» **THE EXERCISE**: Repeat the lines below exactly as written, please, from the line with "Model this scene in Blender with a Python script. Use" to the line with "def PZ(x, y, Z): d", both lines included, and no others.
** Begin MATERIAL PROVIDED **
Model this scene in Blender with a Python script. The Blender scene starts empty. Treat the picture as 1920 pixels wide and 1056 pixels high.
** End MATERIAL PROVIDED **
** Begin MATERIAL PROVIDED **
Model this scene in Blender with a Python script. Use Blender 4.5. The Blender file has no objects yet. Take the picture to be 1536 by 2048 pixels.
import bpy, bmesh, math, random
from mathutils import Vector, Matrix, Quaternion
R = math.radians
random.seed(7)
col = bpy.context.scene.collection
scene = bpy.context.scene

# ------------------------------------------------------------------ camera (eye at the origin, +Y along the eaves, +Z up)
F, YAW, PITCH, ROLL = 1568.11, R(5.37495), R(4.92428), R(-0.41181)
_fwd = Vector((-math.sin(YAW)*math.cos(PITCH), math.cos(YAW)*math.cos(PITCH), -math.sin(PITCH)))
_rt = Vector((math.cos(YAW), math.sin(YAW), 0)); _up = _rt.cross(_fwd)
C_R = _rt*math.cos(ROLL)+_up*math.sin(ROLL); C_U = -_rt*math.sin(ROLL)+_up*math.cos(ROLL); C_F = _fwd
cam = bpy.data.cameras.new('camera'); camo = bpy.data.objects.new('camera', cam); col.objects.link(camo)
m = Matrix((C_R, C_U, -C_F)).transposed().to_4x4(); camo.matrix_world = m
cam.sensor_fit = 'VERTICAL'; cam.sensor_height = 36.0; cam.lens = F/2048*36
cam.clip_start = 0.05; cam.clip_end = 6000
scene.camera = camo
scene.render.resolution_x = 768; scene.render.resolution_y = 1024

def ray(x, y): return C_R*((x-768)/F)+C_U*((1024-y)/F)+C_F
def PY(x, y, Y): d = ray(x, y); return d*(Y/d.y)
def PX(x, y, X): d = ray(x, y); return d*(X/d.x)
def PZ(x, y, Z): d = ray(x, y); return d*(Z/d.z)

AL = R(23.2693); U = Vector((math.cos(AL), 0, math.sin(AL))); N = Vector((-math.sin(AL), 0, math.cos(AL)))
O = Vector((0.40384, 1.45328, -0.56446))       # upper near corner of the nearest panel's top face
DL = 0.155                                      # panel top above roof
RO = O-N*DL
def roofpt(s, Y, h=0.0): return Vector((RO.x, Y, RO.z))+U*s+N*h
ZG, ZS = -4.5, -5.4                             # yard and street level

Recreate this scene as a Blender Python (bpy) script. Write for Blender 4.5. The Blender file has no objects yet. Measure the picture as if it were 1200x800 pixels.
** End MATERIAL PROVIDED **
» **TASK RESULT**:
Model this scene in Blender with a Python script. Use Blender 4.5. The Blender file has no objects yet. Take the picture to be 1536 by 2048 pixels.
import bpy, bmesh, math, random
from mathutils import Vector, Matrix, Quaternion
R = math.radians
random.seed(7)
col = bpy.context.scene.collection
scene = bpy.context.scene

# ------------------------------------------------------------------ camera (eye at the origin, +Y along the eaves, +Z up)
F, YAW, PITCH, ROLL = 1568.11, R(5.37495), R(4.92428), R(-0.41181)
_fwd = Vector((-math.sin(YAW)*math.cos(PITCH), math.cos(YAW)*math.cos(PITCH), -math.sin(PITCH)))
_rt = Vector((math.cos(YAW), math.sin(YAW), 0)); _up = _rt.cross(_fwd)
C_R = _rt*math.cos(ROLL)+_up*math.sin(ROLL); C_U = -_rt*math.sin(ROLL)+_up*math.cos(ROLL); C_F = _fwd
cam = bpy.data.cameras.new('camera'); camo = bpy.data.objects.new('camera', cam); col.objects.link(camo)
m = Matrix((C_R, C_U, -C_F)).transposed().to_4x4(); camo.matrix_world = m
cam.sensor_fit = 'VERTICAL'; cam.sensor_height = 36.0; cam.lens = F/2048*36
cam.clip_start = 0.05; cam.clip_end = 6000
scene.camera = camo
scene.render.resolution_x = 768; scene.render.resolution_y = 1024

def ray(x, y): return C_R*((x-768)/F)+C_U*((1024-y)/F)+C_F
def PY(x, y, Y): d = ray(x, y); return d*(Y/d.y)
def PX(x, y, X): d = ray(x, y); return d*(X/d.x)
def PZ(x, y, Z): d = ray(x, y); return d*(Z/d.z)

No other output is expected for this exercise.